The purpose of the meeting, held under the slogan "Where are our dearest ones?", was to warn about the fundamental right to know the truth about one's dearest ones.
Delegations of state, county and town officials and representatives of Homeland War associations lay wreaths and lit candles in memory of missing soldiers and civilians at the local cemetery, after which a religious service was held in a local church.
The president of the federation of associations gathering the families of imprisoned and missing soldiers, Ivan Psenica, spoke about problems encountered by those families, expressing dissatisfaction with the pace at which the problem of missing and imprisoned persons is being solved.

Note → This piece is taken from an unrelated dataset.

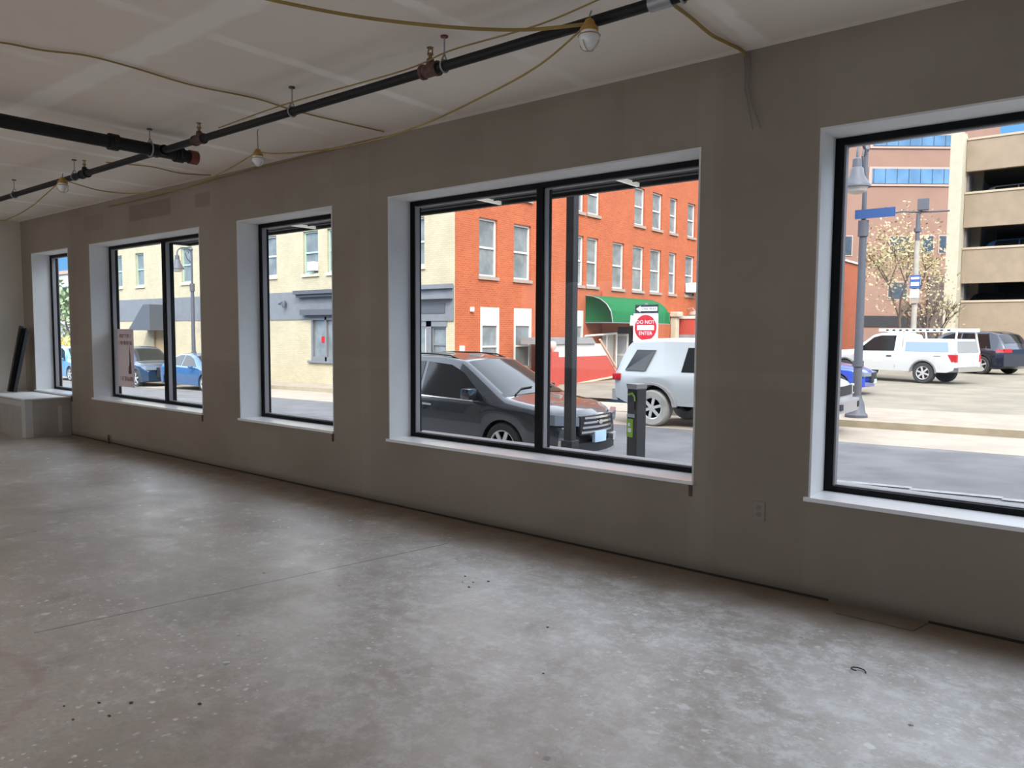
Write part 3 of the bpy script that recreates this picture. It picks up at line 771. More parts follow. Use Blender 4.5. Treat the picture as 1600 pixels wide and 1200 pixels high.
def pickup():
    L = 5.4
    top = [(0, 1.17), (2.05, 1.17), (2.08, 1.85), (2.4, 1.93), (3.0, 1.93), (3.3, 1.86), (4.05, 1.28), (4.2, 1.25), (5.15, 1.16), (5.33, 1.06), (5.4, .9)]
    belt = [(0, 1.13), (2.1, 1.13), (4.0, 1.12), (5.1, 1.08), (5.4, .86)]
    half = [(0, .96), (.2, .99), (.5, 1.0), (4.9, 1.0), (5.2, .95), (5.4, .86)]
    # heading away and to the left
    a = math.radians(163.4); k = 1.0; rx = 1.2
    c = Car('pickup_truck', 'white pickup truck with ladder rack and bed cap standing in the parking lot', 'truck', (-5.49-rx*math.cos(a), 28.7-rx*math.sin(a), lot_z(28.7)), a, M['paint_white'], L, top, belt, half, (1.2, 4.4), .405, zb=.44, bow=.16, bowr=.02, tumble=.20, soft=.03, arch=1.16, hmax=.8)
    c.body(); c.wells(); c.put_wheels(M['alloy'], width=.27, spokes=6, rimr=.62)
    g = M['car_glass']
    c.side_panel('side_window', [(2.35, 1.22), (3.86, 1.20), (3.72, 1.34), (3.26, 1.74), (2.95, 1.82), (2.35, 1.82)], g)
    c.top_panel('windscreen', 3.3, 4.05, .9, g)
    # bed cap with tinted side panel and rear hatch
    mb = MB(); mb.prism([(.02, 1.15), (2.04, 1.15), (2.02, 1.70), (.16, 1.70)], lambda u, v, t: (u, t*(1-.12*(v-1.15)), v), -.93, .93)
    cap = mb.build('bed_cap', M['paint_white'], c.root)
    for sg in (-1, 1):
        mb = MB(); mb.prism([(.30, 1.22), (1.92, 1.22), (1.92, 1.58), (.36, 1.58)], lambda u, v, t: (u, sg*(t-.11*(v-1.15)), v), .925, .94)
        mb.build('cap_side_glass', mat('blue_tinted_glass', (.27, .36, .54), .2), cap)
    mb = MB(); mb.prism([(-.8, 1.2), (.8, 1.2), (.76, 1.62), (-.76, 1.62)], lambda u, v, t: (t+.25*(v-1.15), u, v), -.0, .03)
    mb.build('cap_hatch_glass', mat('pale_tinted_glass', (.22, .23, .24), .15, coat=1.0), cap)
    # rack
    mb = MB()
    for sg in (-1, 1):
        mb.box(.0, 3.1, sg*.74-.03, sg*.74+.03, 1.97, 2.10)
        for x in (.12, 2.0): mb.tube([(x-.08 if x < 1 else x, sg*.90, 1.17), (x, sg*.80, 1.75), (x, sg*.74, 1.98)], .04, 8)
    for x in (.05, .7, 1.4, 2.1, 2.9): mb.box(x-.03, x+.03, -.74, .74, 1.96, 2.01)
    rk = mb.build('ladder_rack', M['paint_white'], c.root)
    mb = MB()
    for sg in (-1, 1):
        for q in range(10): mb.box(.35+q*.26, .45+q*.26, sg*.772-.004, sg*.772+.004, 2.005, 2.055)
    mb.build('rack_slot', M['black_rubber'], rk)
    c.side_panel('tail_lamp', [(.02, .88), (.14, .84), (.30, 1.12), (.02, 1.12)], M['tail_lamp'], off=.016)
    c.nose('tail_lamp', .84, .975, .84, 1.12, M['tail_lamp'], back=True, mirror=True, off=.012)
    c.nose('tailgate', -.80, .80, .66, 1.14, M['paint_white'], back=True, off=.012)
    c.nose('rear_bumper', -.95, .95, .48, .64, M['chrome'], back=True, off=.10, depth=.2)
    c.side_panel('door_seam', [(2.27, .60), (2.29, .60), (2.29, 1.8), (2.27, 1.8)], M['outer_frame'], off=.008)
    c.side_panel('door_handle', [(2.42, 1.00), (2.62, 1.0), (2.62, 1.04), (2.42, 1.04)], M['black_rubber'], off=.03)
    c.side_panel('side_lettering', [(.55, 1.05), (.82, 1.05), (.82, 1.075), (.55, 1.075)], M['black_rubber'], off=.010)
    c.side_panel('door_decal', [(2.75, .80), (3.2, .80), (3.2, .95), (2.75, .95)], mat('grey_decal', (.55, .56, .58), .5), off=.008)
    c.mirror(3.7, 1.22, M['black_rubber'], (.10, .12, .12))
    for wx in c.wheels:
        for sg in (-1, 1):
            r0, r1 = .405*1.14, .405*1.26; mb = MB(); N = 10
            poly = [(wx+r0*math.cos(PI*k/N), .405+r0*math.sin(PI*k/N)) for k in range(N+1)]+[(wx+r1*math.cos(PI*k/N), .405+r1*math.sin(PI*k/N)) for k in range(N, -1, -1)]
            mb.prism(poly, lambda u, v, t: (u, sg*t, v), .95, 1.006)
            mb.build('wheel_flare', mat('grey_flare', (.18, .175, .17), .6), c.root)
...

The Minister of Family and War Veterans' Affairs and Inter-generational Solidarity, Jadranka Kosor, who also attended the event, called on all people with any information on possible locations of mass or individual graves to report it using an anonymous phone line opened for that purpose.
She said that ahead of the International Day of the Disappeared the government had established a special commission to step up efforts to solve this problem.

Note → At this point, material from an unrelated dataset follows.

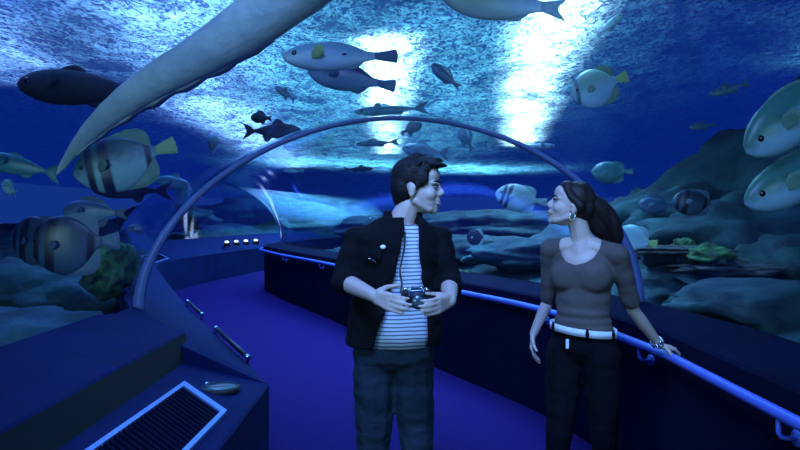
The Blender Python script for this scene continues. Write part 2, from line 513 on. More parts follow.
# edge bars
def bar(p0, p1, label):
    p0, p1 = V(p0), V(p1)
    e = empty('edge_bar', (p0+p1)/2, label, 'grab bar', 'dark bars along the left ledge edge')
    t = (p1-p0).normalized()
    bm = bmesh.new(); tube(bm, [p0+t*.03, p1-t*.03], .016, 12); keep(obj('bar', bm, M['black']), e)
    for q, s in ((p0, 1), (p1, -1)):
        bm = bmesh.new(); tube(bm, [q, q+t*s*.04], .019, 12)
        tube(bm, [q+t*s*.02, q+t*s*.02-V((0, 0, .05))], .011, 10)
        keep(obj('end_cap', bm, M['chrome']), e)
bar((-.90, 3.66, .675), (-1.38, 4.62, .675), 'nearer of two dark bars with chrome ends on the left ledge edge')
bar((-1.68, 5.25, .675), (-2.08, 6.05, .675), 'farther of two dark bars with chrome ends on the left ledge edge')
# four small lit lamps on the far wall
for k, w in enumerate(('first from the left', 'second from the left', 'third from the left', 'rightmost')):
    px = (227, 236.5, 246, 256)[k]; p = P(px, 246.5-k*1.1, 15.2+k*.35)
    p.z = .86
    p = P(px, 0, p.y); p.z = .84
    e = empty('wall_lamp', p, 'small lit white lamp on the far left wall, %s of four' % w, 'lamp', 'small lamps on the far left wall')
    bm = bmesh.new(); box(bm, p-V((.075, .05, .09)), p+V((.075, .05, .0)), bevel=.01); keep(obj('housing', bm, M['black'], smooth=False), e)
    bm = bmesh.new(); ell(bm, p+V((0, -.03, .02)), (.055, .03, .032)); keep(obj('bulb', bm, M['lamp']), e)

# ------------------------------------------------------------------ water surface, reef ground, tank sides
SURF = 3.2
bm = bmesh.new()
nx, ny = 150, 170
X0, X1, Y0, Y1 = -20, 20, -4.5, 60
g = [[None]*(ny+1) for _ in range(nx+1)]
for a in range(nx+1):
    for b in range(ny+1):
        x = X0+(X1-X0)*a/nx; y = Y0+(Y1-Y0)*b/ny
        z = SURF+.05*noise.noise(V((x*.8, y*.5, 0)))+.03*noise.noise(V((x*2.1, y*1.4, 3)))
        g[a][b] = bm.verts.new((x, y, z))
for a in range(nx):
    for b in range(ny): bm.faces.new((g[a][b], g[a+1][b], g[a+1][b+1], g[a][b+1]))
tag(obj('water_surface', bm, M['water']), 'rippled bright water surface seen from below above the tunnel', 'water', kind='stuff')

cent = [(EL[i]+W[i])/2 for i in allst]
def dist_tunnel(x, y):
    best = 1e9; p = V((x, y)); side = 1
    for a, b in zip(cent, cent[1:]):
        ab = b-a; t = max(0, min(1, (p-a).dot(ab)/ab.dot(ab))); d = (p-(a+ab*t))
        if d.length < best:
            best = d.length; side = 1 if ab.x*d.y-ab.y*d.x < 0 else -1
    return best, side
def sm(a, b, x):
    t = max(0, min(1, (x-a)/(b-a))); return t*t*(3-2*t)
def ground(x, y):
    d, s = dist_tunnel(x, y)
    o = d-(1.75 if s > 0 else 2.02)
    n = .22*noise.noise(V((x*.9, y*.9, 0)))+.12*noise.noise(V((x*2.3, y*2.3, 5)))+.05*noise.noise(V((x*5, y*5, 9)))
    if s > 0:
        h = .72+.18*sm(.2, 1.5, o)+.30*sm(1.0, 4, o)
        h += 1.65*sm(1.6, 4.2, o)*(1-sm(7.5, 10.5, y))+.25*sm(12, 26, y)
        n *= 1+1.2*sm(1.5, 4, o)
    else:
        h = .72+.22*sm(.0, 1.0, o)+.15*sm(1, 5, o)+.3*sm(14, 26, y)
    h += n*sm(.0, .8, o)
    return h if o > 0 else .72*sm(-1.6, -.0, o)*0+(-.15 if o < -.0 else .72)
bm = bmesh.new(); nx, ny = 130, 210
Xa, Xb, Ya, Yb = -11, 11, -4.4, 40
vv = []
for a in range(nx+1):
    row = []
    for b in range(ny+1):
        x = Xa+(Xb-Xa)*a/nx; y = Ya+(Yb-Ya)*(b/ny)**1.25
        row.append(bm.verts.new((x, y, ground(x, y))))
    vv.append(row)
for a in range(nx):
    for b in range(ny):
        f = bm.faces.new((vv[a][b], vv[a+1][b], vv[a+1][b+1], vv[a][b+1]))
        c = f.calc_center_median()
        f.material_index = 0 if (c.x < 0 and c.y < 8 and c.x > -4.5) else 1
o = obj('floor_tank', bm, M['sand']); o.data.materials.append(M['reef'])
tag(o, 'rocky teal reef bed outside the tunnel glass', kind='structure')

def rock(name, label, cat, px, py, D, size, m, rough=.35, sc_=2.2, group=None, seed=0, sub=4):
    p = P(px, py, D) if px is not None else V(D)
    bm = bmesh.new(); bmesh.ops.create_icosphere(bm, subdivisions=sub, radius=1)
    for v in bm.verts:
        c = v.co.copy()
        k = 1+rough*noise.noise(c*sc_+V((seed*7.1, 0, 0)))+rough*.5*noise.noise(c*sc_*2.5+V((0, seed*3.3, 0)))+rough*.25*noise.noise(c*sc_*6)
        v.co = V((c.x*size[0]*k, c.y*size[1]*k, c.z*size[2]*k))+p
    return tag(obj(name, bm, m, origin=p), label, cat, group or ('corals on the reef' if cat == 'coral' else 'rocks of the reef'))

def sit(px, D, size, m, label, name='reef_rock', cat='rock', seed=0, dz=0, **kw):
    p = P(px, 215, D); z = ground(p.x, p.y)+dz
    py = HOR+(CAM_H-z)/D*F_PX
    return rock(name, label, cat, px, py, D, size, m, seed=seed, **kw)

sit(30, 3.7, (.42, .5, .16), M['sand'], 'pale sandy rock mound behind the left glass above the ledge', seed=1)
sit(20, 5.2, (.7, .6, .30), M['reef'], 'broad dark rock at left edge beneath the banded fish', seed=2)
rock('coral', 'mossy green coral clump beside the left foot of the arch', 'coral', 108, 268, 4.35, (.17, .2, .20), M['coral_green'], seed=3)
sit(86, 4.3, (.26, .3, .13), M['sand'], 'small pale rock below the green coral clump at left', seed=4, dz=.02)
sit(470, 8.6, (.9, .5, .22), M['coral_teal'], 'flat teal reef rock just right of the man shoulder', seed=5, dz=.1)
sit(535, 7.6, (.8, .5, .20), M['reef'], 'dark ridged reef rock between the man and the woman', seed=6, dz=.15)
sit(500, 11, (1.6, .7, .30), M['coral_teal'], 'long teal reef ridge far behind the two people', seed=7, dz=.2)
sit(455, 7.5, (.3, .3, .10), M['coral_green'], 'low green coral by the man left shoulder', 'coral', 'coral', seed=8, dz=.05)
sit(660, 5.2, (.30, .4, .20), M['reef'], 'dark rock right of the woman beneath the pale round fish', seed=9, dz=.05)
rock('coral', 'brown shelf coral with pale rim on the right reef', 'coral', 720, 268, 5.0, (.42, .34, .055), M['coral_brown'], seed=10)
rock('coral', 'thin upper shelf coral pointing left on the right reef', 'coral', 680, 250, 5.2, (.42, .3, .035), M['coral_brown'], seed=11)
rock('coral', 'green dome coral above the brown shelf coral', 'coral', 708, 256, 4.9, (.17, .2, .09), M['coral_green'], seed=12)
rock('coral', 'small green coral left of the dome coral on the right reef', 'coral', 684, 247, 5.3, (.10, .1, .07), M['coral_green'], seed=13)
sit(760, 4.4, (.7, .4, .22), M['reef'], 'dark rock behind the right glass low by the right edge', seed=14, dz=.02)
sit(740, 6.2, (.9, .6, .45), M['reef'], 'tall hazy reef boulder on the right slope under the big fish', seed=15)
sit(690, 7.0, (.8, .5, .40), M['reef'], 'rounded reef boulder behind the striped fish on the right', seed=16)
sit(790, 5.4, (.5, .5, .35), M['coral_teal'], 'teal boulder at the right edge of the picture', seed=17)
sit(168, 16.5, (1.2, .9, .35), M['reef'], 'dark reef mound behind the far left wall', seed=18, dz=.5)
sit(372, 17.5, (1.0, .8, .35), M['coral_teal'], 'far reef mound seen left of the man', seed=19, dz=.3)
sit(265, 22, (2.0, .8, .5), M['reef'], 'most distant reef mound at the end of the tunnel bend', seed=20, dz=.4)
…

The commission consists of officials from the ministries of defence, internal and foreign affairs and intelligence services.

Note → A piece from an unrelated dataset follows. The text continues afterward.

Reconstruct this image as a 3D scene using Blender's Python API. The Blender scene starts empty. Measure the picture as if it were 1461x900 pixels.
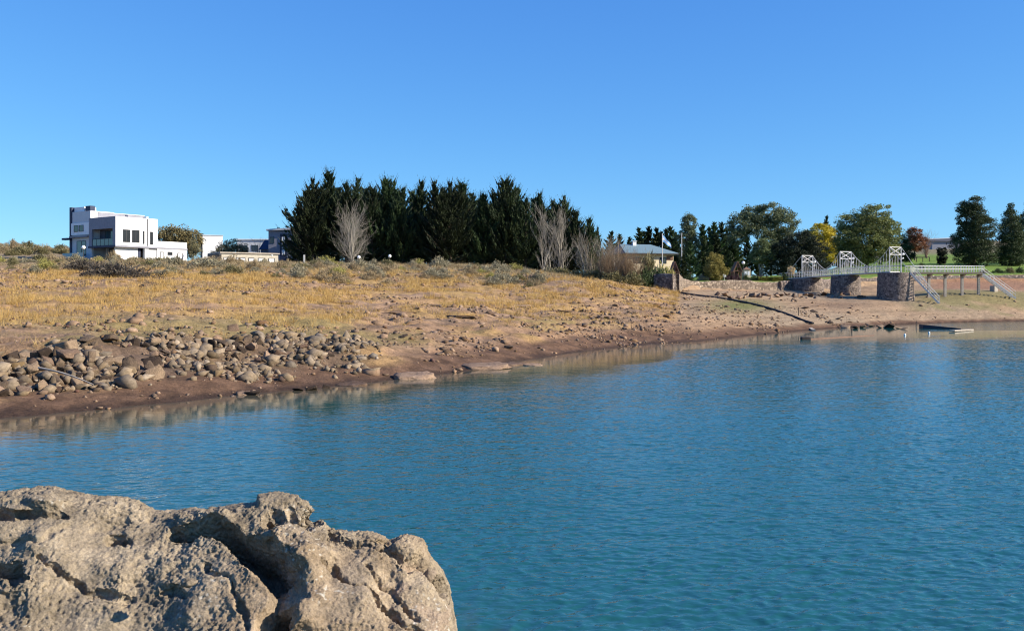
import bpy, bmesh, math, random
import numpy as np
from mathutils import Vector, Matrix

random.seed(7)
RNG = np.random.default_rng(11)
SC = bpy.context.scene
COL = SC.collection

# ------------------------------------------------------------------ camera frame
F = 1400.0            # focal length in photo pixels (photo is 1461 wide)
CX, HY, CAMZ = 730.5, 423.0, 3.0   # principal column, horizon row, eye height over the water


def X_at(px, Y):
    return (px - CX) / F * Y


def Z_at(py, Y):
    return CAMZ + (HY - py) / F * Y


def P(px, py, Y):
    return Vector((X_at(px, Y), Y, Z_at(py, Y)))


SUN_EL = math.radians(27)
SUN_AZ = Vector((0.97, -0.24, 0)).normalized()
TOSUN = Vector((SUN_AZ.x * math.cos(SUN_EL), SUN_AZ.y * math.cos(SUN_EL), math.sin(SUN_EL)))

# ------------------------------------------------------------------ noise (numpy)
_perm = np.random.default_rng(5).permutation(256)
_perm = np.concatenate([_perm, _perm]).astype(np.int64)
_grad = np.random.default_rng(6).normal(size=(256, 3))
_grad /= np.linalg.norm(_grad, axis=1)[:, None]


def perlin(p):
    p = np.asarray(p, dtype=np.float64)
    i = np.floor(p).astype(np.int64)
    f = p - i
    u = f * f * f * (f * (f * 6 - 15) + 10)
    i &= 255
    out = 0
    for dx in (0, 1):
        wx = u[:, 0] if dx else 1 - u[:, 0]
        a = _perm[(i[:, 0] + dx) & 255]
        for dy in (0, 1):
            wy = u[:, 1] if dy else 1 - u[:, 1]
            b = _perm[(a + i[:, 1] + dy) & 255]
            for dz in (0, 1):
                wz = u[:, 2] if dz else 1 - u[:, 2]
                g = _grad[_perm[(b + i[:, 2] + dz) & 255]]
                d = g[:, 0] * (f[:, 0] - dx) + g[:, 1] * (f[:, 1] - dy) + g[:, 2] * (f[:, 2] - dz)
                out = out + wx * wy * wz * d
    return out * 1.5


def fbm(p, octaves=4, gain=.5, lac=2.03, turb=False):
    p = np.asarray(p, dtype=np.float64)
    a, s, out = 1.0, 1.0, 0
    for k in range(octaves):
        n = perlin(p * s + 17.3 * k)
        out = out + a * (np.abs(n) if turb else n)
        a *= gain
        s *= lac
    return out


def n2(x, y, scale, octaves=4, off=0.0, gain=.5):
    x = np.asarray(x, float)
    y = np.asarray(y, float)
    return fbm(np.stack([x.ravel() * scale + off, y.ravel() * scale - off, np.full(x.size, off * .37 + .5)], 1), octaves, gain).reshape(x.shape)


def smooth(a, b, x):
    t = np.clip((np.asarray(x, float) - a) / (b - a), 0, 1)
    return t * t * (3 - 2 * t)


def unit(v):
    return v / (np.linalg.norm(v, axis=-1, keepdims=True) + 1e-9)


def lin(r, g, b):
    return tuple(((c / 255) / 12.92 if c / 255 < .04045 else ((c / 255 + .055) / 1.055) ** 2.4) for c in (r, g, b))


# ------------------------------------------------------------------ scene helpers
def tag(o, label=None, cat=None, group=None, kind=None):
    if label: o['label'] = label
    if cat: o['category'] = cat
    if group: o['group'] = group
    if kind: o['kind'] = kind
    return o


def empty(name, loc=(0, 0, 0), rz=0.0):
    o = bpy.data.objects.new(name, None)
    COL.objects.link(o)
    o.location = loc
    o.rotation_euler = (0, 0, rz)
    o.empty_display_size = .3
    return o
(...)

Kosor said that in the first six months of this year 66 test exhumations were carried out on Croatia's territory and that 47 yielded no results.
A total of 1,149 persons are still registered with the Office for Missing and Imprisoned Persons, and 510 of them are from Vukovar County. So far, 141 mass graves and around 1,000 individual graves have been discovered on Croatia's territory, she said.
Kosor's assistant Ivan Grujic confirmed that test exhumations in the area of Vukovar County would start after September 5. They will include the Ovcara farm outside Vukovar, where four suspicious locations will be investigated.